The designer began looking at ways to re-use the litter that seemed to be in plentiful supply on the UK’s streets, in particular chewing gum. Speaking to the BBC Anna said:

“One of the litters I found was a piece of chewing gum, and as a designer, I was completely amazed there was nothing actually being done to recycle it.”

Researching the ingredients in chewing, the designer discovered that one of the main ingredients contained a synthetic rubber similar to polyisobutylene. This type of plastic is used in many items, for example bicycle inner tubes.

To collect chewing gum for her project, Anna created some special pink waste bins shaped like a bubble, calling them the Gumdrop Bins.
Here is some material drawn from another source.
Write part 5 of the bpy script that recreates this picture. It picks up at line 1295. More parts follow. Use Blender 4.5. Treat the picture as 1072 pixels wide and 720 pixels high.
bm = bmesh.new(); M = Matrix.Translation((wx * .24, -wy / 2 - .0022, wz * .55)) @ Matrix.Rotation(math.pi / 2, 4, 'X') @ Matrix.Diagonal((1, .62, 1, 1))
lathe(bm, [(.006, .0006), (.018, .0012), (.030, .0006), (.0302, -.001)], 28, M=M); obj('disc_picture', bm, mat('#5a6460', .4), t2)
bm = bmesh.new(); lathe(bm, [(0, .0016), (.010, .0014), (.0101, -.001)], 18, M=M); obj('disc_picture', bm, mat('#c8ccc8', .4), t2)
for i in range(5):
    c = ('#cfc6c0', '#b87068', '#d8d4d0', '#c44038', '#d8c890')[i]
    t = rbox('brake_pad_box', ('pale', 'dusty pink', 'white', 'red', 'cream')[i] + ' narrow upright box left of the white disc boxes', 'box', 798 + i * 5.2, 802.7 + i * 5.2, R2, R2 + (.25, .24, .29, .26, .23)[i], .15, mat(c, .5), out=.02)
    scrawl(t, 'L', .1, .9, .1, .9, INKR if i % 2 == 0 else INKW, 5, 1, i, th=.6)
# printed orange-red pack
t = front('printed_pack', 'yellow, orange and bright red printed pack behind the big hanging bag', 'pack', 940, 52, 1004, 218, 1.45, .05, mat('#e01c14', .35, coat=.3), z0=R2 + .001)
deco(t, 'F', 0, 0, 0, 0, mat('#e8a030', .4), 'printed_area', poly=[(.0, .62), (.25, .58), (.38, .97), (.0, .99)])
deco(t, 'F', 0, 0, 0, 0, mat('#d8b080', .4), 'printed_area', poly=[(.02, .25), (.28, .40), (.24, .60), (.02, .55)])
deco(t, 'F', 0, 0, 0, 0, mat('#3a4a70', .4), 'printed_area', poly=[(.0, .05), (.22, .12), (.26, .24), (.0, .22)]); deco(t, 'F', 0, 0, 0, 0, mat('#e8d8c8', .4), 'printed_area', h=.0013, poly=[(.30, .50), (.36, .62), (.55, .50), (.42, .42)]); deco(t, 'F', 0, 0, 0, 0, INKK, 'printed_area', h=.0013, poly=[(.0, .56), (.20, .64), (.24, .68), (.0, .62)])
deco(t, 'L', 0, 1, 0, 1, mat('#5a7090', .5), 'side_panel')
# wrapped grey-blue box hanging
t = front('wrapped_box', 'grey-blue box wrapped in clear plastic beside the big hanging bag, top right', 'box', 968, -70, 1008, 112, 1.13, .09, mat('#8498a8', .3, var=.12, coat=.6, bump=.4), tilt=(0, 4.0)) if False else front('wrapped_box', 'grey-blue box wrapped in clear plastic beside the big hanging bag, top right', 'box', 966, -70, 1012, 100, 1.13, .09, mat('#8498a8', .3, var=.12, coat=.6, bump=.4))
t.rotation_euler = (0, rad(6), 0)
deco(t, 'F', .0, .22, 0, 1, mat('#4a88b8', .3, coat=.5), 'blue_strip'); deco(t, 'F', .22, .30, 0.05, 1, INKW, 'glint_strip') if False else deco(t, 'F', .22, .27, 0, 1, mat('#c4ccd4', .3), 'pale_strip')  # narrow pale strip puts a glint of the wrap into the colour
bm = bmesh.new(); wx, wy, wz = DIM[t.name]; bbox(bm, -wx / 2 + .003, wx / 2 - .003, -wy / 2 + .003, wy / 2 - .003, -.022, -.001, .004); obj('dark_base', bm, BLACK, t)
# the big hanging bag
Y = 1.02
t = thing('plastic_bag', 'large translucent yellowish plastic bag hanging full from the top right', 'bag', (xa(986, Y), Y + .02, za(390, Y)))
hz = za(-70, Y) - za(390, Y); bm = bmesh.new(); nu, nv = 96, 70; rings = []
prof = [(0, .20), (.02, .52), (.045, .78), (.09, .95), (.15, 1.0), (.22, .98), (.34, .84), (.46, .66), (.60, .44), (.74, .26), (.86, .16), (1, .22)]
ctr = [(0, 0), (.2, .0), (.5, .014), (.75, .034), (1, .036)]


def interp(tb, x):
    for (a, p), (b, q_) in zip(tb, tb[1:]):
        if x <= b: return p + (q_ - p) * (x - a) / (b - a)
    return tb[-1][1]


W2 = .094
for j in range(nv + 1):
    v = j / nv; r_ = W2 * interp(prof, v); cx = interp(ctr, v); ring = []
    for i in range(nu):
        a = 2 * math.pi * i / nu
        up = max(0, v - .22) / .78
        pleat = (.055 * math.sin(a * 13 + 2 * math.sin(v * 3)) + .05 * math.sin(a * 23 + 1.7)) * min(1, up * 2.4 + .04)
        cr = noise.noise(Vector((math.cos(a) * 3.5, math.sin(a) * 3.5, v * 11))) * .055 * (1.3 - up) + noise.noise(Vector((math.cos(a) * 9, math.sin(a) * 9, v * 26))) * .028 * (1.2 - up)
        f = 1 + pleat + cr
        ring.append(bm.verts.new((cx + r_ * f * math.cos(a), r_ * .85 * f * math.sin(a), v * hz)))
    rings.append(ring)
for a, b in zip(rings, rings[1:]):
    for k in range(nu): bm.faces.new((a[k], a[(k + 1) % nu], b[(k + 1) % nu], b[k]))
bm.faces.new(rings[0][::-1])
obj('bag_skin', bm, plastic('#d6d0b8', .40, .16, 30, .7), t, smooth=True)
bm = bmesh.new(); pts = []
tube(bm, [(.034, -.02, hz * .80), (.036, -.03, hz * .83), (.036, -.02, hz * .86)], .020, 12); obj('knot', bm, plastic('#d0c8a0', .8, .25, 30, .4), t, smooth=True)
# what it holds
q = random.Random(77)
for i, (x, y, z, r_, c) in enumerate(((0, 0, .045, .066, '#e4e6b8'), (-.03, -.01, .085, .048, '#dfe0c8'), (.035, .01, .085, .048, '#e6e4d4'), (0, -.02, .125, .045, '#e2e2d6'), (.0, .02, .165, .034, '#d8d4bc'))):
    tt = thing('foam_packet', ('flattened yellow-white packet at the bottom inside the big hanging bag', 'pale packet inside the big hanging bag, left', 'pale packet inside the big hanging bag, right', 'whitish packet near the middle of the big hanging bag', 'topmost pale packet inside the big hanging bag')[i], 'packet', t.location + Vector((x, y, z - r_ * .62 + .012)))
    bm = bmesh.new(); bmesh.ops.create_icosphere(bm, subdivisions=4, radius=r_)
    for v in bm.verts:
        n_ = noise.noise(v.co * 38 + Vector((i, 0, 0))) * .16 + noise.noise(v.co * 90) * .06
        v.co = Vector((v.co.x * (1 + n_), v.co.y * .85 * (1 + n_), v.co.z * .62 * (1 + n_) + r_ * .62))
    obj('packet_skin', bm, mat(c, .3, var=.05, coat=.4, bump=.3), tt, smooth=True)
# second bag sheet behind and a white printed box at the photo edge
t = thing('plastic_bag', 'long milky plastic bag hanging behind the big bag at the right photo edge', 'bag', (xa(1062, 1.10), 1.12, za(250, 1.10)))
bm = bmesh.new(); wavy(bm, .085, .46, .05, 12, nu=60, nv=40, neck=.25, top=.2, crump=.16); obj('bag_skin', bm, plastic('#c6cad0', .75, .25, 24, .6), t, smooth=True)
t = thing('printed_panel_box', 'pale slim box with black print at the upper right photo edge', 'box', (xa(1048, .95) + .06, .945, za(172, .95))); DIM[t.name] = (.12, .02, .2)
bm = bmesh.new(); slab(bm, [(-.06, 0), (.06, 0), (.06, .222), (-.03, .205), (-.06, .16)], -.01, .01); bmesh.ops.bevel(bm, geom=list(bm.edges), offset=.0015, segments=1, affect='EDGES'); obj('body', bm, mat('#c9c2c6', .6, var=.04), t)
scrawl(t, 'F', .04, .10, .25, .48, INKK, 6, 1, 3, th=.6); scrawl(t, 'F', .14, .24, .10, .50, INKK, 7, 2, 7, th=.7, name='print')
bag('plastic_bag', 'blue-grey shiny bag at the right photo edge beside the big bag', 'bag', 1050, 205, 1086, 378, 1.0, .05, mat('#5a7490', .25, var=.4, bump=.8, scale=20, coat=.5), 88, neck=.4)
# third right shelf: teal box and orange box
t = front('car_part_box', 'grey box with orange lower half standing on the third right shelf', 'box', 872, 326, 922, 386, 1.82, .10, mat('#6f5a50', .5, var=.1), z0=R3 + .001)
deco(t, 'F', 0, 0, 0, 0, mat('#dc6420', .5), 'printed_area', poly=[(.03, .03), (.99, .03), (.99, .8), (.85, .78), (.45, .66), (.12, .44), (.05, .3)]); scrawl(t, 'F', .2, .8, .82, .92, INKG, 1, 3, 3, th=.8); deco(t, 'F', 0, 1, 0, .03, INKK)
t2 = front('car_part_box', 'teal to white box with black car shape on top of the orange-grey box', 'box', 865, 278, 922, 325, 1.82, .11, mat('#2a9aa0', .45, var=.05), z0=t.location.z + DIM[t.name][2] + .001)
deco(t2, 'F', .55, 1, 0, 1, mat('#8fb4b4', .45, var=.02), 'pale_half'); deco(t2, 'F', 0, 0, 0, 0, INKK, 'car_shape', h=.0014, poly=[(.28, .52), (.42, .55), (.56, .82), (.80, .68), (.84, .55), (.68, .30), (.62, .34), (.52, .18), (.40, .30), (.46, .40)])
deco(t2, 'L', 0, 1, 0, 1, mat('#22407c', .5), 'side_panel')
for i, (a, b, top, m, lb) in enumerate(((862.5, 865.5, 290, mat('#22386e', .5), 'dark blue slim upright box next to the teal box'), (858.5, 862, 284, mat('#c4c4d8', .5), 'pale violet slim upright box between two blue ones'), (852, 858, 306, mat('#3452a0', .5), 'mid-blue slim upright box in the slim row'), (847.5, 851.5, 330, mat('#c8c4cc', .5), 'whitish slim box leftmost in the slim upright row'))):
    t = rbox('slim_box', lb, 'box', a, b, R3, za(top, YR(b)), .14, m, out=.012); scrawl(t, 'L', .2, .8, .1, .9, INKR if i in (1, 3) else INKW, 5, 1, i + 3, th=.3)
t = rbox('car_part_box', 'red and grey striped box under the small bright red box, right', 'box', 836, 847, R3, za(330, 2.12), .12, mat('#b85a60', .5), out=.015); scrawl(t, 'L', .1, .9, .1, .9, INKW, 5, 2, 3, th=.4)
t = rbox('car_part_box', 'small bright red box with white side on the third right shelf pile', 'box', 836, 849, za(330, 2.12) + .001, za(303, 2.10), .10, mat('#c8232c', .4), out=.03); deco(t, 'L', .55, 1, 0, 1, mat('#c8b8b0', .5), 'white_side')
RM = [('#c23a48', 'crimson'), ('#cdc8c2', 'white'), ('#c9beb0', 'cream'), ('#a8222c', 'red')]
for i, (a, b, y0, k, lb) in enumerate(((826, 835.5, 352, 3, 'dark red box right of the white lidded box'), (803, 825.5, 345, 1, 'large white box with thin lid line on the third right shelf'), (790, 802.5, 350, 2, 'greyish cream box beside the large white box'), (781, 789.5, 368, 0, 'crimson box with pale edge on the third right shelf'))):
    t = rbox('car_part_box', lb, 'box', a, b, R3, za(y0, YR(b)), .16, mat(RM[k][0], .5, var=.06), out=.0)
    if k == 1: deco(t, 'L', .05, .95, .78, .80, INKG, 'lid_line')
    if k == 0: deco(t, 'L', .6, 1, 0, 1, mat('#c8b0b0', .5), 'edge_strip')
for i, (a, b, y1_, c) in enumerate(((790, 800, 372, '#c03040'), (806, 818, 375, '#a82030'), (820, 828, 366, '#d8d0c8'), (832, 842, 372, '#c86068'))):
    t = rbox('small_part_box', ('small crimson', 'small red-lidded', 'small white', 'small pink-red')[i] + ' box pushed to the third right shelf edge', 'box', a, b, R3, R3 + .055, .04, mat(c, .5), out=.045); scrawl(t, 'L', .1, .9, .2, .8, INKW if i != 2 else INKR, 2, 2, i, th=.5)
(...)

They have been placed around high-traffic areas, such as railway stations and the University of Winchester campus.

After the gum has been collected, it is mixed with a selection of recycled polymers by a recycling plant, and is then remoulded into drinkware. Each piece of drinkware contains around 42 pieces of gum. The project has helped eliminate a good deal of street litter in the areas where the Gumdrop Bins are located, with the university claiming to have saved around £6,000 in cleaning costs.

It may be a while before bespoke engraved flutes made from recycled chewing gum grace the nation’s tables, however the idea is a great way to alleviate some of the current litter problems.